> Task
Extract every line of the material below and reproduce it faithfully.
-------- Given material
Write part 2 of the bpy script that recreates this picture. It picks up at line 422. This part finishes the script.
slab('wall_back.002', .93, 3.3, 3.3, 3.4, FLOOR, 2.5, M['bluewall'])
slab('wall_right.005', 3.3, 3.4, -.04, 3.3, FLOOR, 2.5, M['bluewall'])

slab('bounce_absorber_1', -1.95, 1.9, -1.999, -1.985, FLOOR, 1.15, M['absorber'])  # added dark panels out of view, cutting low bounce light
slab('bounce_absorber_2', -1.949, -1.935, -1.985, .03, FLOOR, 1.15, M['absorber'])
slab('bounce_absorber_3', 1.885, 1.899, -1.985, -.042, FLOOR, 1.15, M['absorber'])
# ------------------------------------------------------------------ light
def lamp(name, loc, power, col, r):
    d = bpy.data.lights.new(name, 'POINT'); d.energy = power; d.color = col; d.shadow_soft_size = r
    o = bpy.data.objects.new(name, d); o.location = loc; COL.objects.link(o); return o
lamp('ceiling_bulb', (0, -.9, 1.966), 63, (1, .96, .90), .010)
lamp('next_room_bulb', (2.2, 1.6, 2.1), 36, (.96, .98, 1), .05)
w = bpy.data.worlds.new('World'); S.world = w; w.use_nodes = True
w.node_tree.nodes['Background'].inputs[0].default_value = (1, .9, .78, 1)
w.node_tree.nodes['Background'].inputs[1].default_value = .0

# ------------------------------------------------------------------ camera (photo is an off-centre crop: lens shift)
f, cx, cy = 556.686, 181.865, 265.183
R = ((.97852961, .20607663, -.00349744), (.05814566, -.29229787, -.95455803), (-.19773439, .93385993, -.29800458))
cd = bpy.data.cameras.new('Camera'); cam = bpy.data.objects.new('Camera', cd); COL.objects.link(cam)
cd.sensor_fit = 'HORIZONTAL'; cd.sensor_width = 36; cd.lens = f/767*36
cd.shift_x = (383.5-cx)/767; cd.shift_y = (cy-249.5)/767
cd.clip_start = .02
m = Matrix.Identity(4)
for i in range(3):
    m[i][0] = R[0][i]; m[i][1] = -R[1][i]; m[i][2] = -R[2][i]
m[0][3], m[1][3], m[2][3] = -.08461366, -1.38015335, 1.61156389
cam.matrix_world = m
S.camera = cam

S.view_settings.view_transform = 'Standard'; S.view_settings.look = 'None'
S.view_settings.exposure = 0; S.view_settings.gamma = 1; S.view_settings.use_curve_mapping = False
----------------
> Correct answer
Write part 2 of the bpy script that recreates this picture. It picks up at line 422. This part finishes the script.
slab('wall_back.002', .93, 3.3, 3.3, 3.4, FLOOR, 2.5, M['bluewall'])
slab('wall_right.005', 3.3, 3.4, -.04, 3.3, FLOOR, 2.5, M['bluewall'])

slab('bounce_absorber_1', -1.95, 1.9, -1.999, -1.985, FLOOR, 1.15, M['absorber'])  # added dark panels out of view, cutting low bounce light
slab('bounce_absorber_2', -1.949, -1.935, -1.985, .03, FLOOR, 1.15, M['absorber'])
slab('bounce_absorber_3', 1.885, 1.899, -1.985, -.042, FLOOR, 1.15, M['absorber'])
# ------------------------------------------------------------------ light
def lamp(name, loc, power, col, r):
    d = bpy.data.lights.new(name, 'POINT'); d.energy = power; d.color = col; d.shadow_soft_size = r
    o = bpy.data.objects.new(name, d); o.location = loc; COL.objects.link(o); return o
lamp('ceiling_bulb', (0, -.9, 1.966), 63, (1, .96, .90), .010)
lamp('next_room_bulb', (2.2, 1.6, 2.1), 36, (.96, .98, 1), .05)
w = bpy.data.worlds.new('World'); S.world = w; w.use_nodes = True
w.node_tree.nodes['Background'].inputs[0].default_value = (1, .9, .78, 1)
w.node_tree.nodes['Background'].inputs[1].default_value = .0

# ------------------------------------------------------------------ camera (photo is an off-centre crop: lens shift)
f, cx, cy = 556.686, 181.865, 265.183
R = ((.97852961, .20607663, -.00349744), (.05814566, -.29229787, -.95455803), (-.19773439, .93385993, -.29800458))
cd = bpy.data.cameras.new('Camera'); cam = bpy.data.objects.new('Camera', cd); COL.objects.link(cam)
cd.sensor_fit = 'HORIZONTAL'; cd.sensor_width = 36; cd.lens = f/767*36
cd.shift_x = (383.5-cx)/767; cd.shift_y = (cy-249.5)/767
cd.clip_start = .02
m = Matrix.Identity(4)
for i in range(3):
    m[i][0] = R[0][i]; m[i][1] = -R[1][i]; m[i][2] = -R[2][i]
m[0][3], m[1][3], m[2][3] = -.08461366, -1.38015335, 1.61156389
cam.matrix_world = m
S.camera = cam

S.view_settings.view_transform = 'Standard'; S.view_settings.look = 'None'
S.view_settings.exposure = 0; S.view_settings.gamma = 1; S.view_settings.use_curve_mapping = False